If this hypothesis is true, then why would Canada want to heavily subsidize immature technology Canadian consumers have little interest in? Why not wait 10 or 15 years until EVs offer more value and sales are ready to take off?
There is no shortage of other sectors – such as industrial processes or building energy efficiency – where a dollar invested by government in more mature technologies would provide greater reductions in GHG emissions.
If the Canadian government is set upon subsidizing EVs, then why not focus on work electric vehicles, where there appears to be demonstrable value to early adopters?
At the very least, Ottawa should slow down what appears to be a headlong rush to embrace a trendy idea and seriously consider the assumption, common among clean energy boosters, that electrifying passenger vehicles is good policy.
It may be in the future, but it isn’t today.
Holding our governments to account for the cost & value of reductions is needed.
Spending with poor returns is a waste regardless of the intiatives popularity. Benchmarking costs against the carbon reduction should be mandatory disclosure. Spending above $50/tonne of reduction should be visible & called out.
Good reporting and incisive commentary as usual, Markham.
Same thing as they said about solar PV 15 years ago: “Why subsidise something that is not ‘cost-effective’.” Oh, I see, only when something becomes economically viable could it be subsidised… !
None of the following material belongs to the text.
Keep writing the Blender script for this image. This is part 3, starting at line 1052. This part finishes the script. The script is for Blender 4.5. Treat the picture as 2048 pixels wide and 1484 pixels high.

The accelerators and constraints analysis is very interesting and is very worthy of doing once a year. It seems that there is some bias built into the subjects listed as constraints though, as some of those categories are overlapping.
It would be worth extrapolating this analysis to 5 years from now and seeing what the results are… because many of the answers to that analysis are as a result of economics and policies over the last 5 years and so aren’t looking at the future — even though the analysis comments on the future.